I don't know how to help my husband, give him the support he needs to handle his daughter while still creating the boundaries I need to raise my 10 year old and have a healthy marriage with my husband/her father. I'm frustrated because I feel like he entitles her to this type of behavior but I also am new to BPD and don't know where the line is drawn between her illness and her spoiled brat behavior.
These are such tough relationships, I'm so sorry you're in this position. It sounds like you are at the end of your rope, and need to focus on your own needs right now. How did your H respond when you said enough is enough, and you cannot be around SD26 anymore?
My SO has flimsy boundaries with his D19 too, and I realized when it comes to her, he basically becomes a sort of vessel for her behavior, bringing those behaviors closer to me. Since I cannot make him have better boundaries, I found it was much healthier if I took charge of my own boundaries. That means that I decide how much time I want to spend with them together -- it's actually easier for me to deal with D19 on my own.
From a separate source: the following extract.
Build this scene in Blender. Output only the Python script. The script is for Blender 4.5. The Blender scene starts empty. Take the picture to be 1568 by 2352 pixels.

Together, they regress, and it is much tougher for me to be around the two of them.
I don't ask permission or engage in explanations for my boundaries, I simply say (gently) things like, "No, you two go have breakfast together. I have plans to do xyz." If SO insists or keeps trying to include me, I repeat what I said, almost exactly. Or I just say, No thanks.
When D19 came to live with us this summer, we ended up seeing a couples counselor together and that helped clear the air a bit. It isn't certain if she will live here next summer again, though I have said if she does, that I will need couples counseling to help me get through it, and fortunately, SO has agreed. Would your husband agree to something like that?
D19 was just here for the holidays and I chose to spend a week with my son for 10 days on our own, overlapping with D19 for a few days before she left to spend time with her mom in another state. It was hard for SO that I left for the holidays, and I feel sad for him that it has come to this, but D19 is so far up in his stuff, and that means my stuff, that it's better for me if I limit how much time we spend together. It actually makes it easier for me to be with her when those times do happen, because I can tap into some compassion and emotional strength that I build in her absence when I take care of myself.
I also learned about BPD skills from this site and from reading, and began to use the skills with D19, and stopped trying to rely on SO for guidance since he is too enmeshed in the relationship dysfunction to see it clearly, which means he cannot solve it effectively. I model the behavior I think he needs to use with D19, and don't engage in triangulation or solving D19's problems, ever. If she is being needy or clingy, I remove myself from the dynamic. I try to not be judgmental and when I need to vent, I do it with a counselor. Once I get out the big feelings, I am usually in a better head space to talk directly to SO.
At the beginning when things first came to a head with D19, I pushed pretty hard against SO to change overnight and you can guess how well that worked out. Now, I try to be non-judgmental and focus on my boundaries and doing what fills my cup. If SO does things for D19 that seem enabling, I allow myself to say once, "Maybe doing the same thing over and over again isn't working. What if D19 had the opportunity to learn how to problem-solve on her own?"
I think codependent people have a hard time experiencing their own challenging emotions, so they rescue/fix/save others to protect them from similarly challenging feelings. When the truth is that emotional resilience means experiencing them, and having the satisfaction of making it through them ok. I try to validate that kind of thing with SO, and have compassion for him, without enabling him myself. He has a very difficult, challenging daughter and not a whole lot of skills to break out of the dysfunction. I cannot make it better for him until he is motivated to do that on his own. It's basically about applying to him the same thing I think he needs to apply to D19.